A partir de ese momento, los últimos oficiales y soldados peruanos en pie se trenzaron con los cientos de atacantes en un épico combate a pistola, bayoneta y sable sin igual en la historia de América Latina.

En el cenit del combate, ubicado en uno de los sectores del morro, el coronel Bolognesi y otros jefes, revólver en mano, animaban a sus hombres a no desfallecer ... hasta que, literalmente, agotaron el último cartucho.

Confundidos finalmente estos oficiales entre asaltantes y defensores, en una batahola que no conocía rangos ni condiciones, fueron ultimados en el fragor de la cruenta lucha. Abatido por sendas descargas Francisco Bolognesi cayó sobre el suelo y fue rematado con la culata de un rifle en la cabeza. Juan Guillermo Moore cayó también, rechazando la rendición y redimiendo así la pérdida de la Independencia. Similar suerte corrieron sus compañeros Armando Blondel y Alfonso Ugarte (14).

Los oficiales chilenos tuvieron que hacer denodados esfuerzos para detener la matanza de los sobrevivientes, salvando así a los coroneles La Torre, Sáenz Peña y otros.

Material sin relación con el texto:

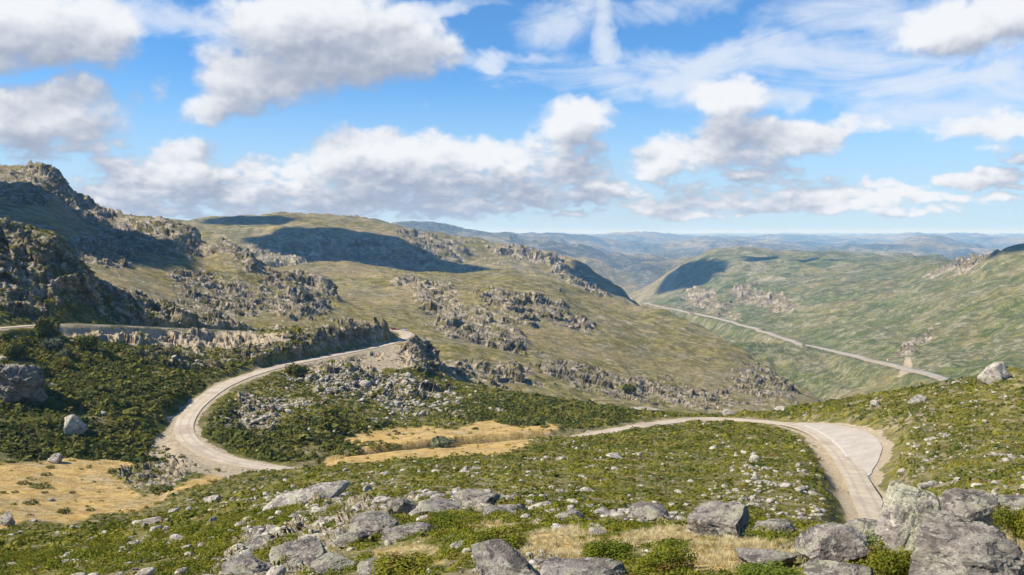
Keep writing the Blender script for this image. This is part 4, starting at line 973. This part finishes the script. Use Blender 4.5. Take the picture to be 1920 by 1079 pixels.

Cerca de las 9:00 de la mañana, desde la rada del puerto, vista la pérdida de la batalla, el comandante del Manco Capac, Jose Sánchez Lagomarsino, antes de entregar su nave, la hundió, mientras que la torpedera Alianza logró romper el bloqueo y se dirigió hacia Pacocha donde fue varada por su comandante y la tripulación capturada por los chilenos (15).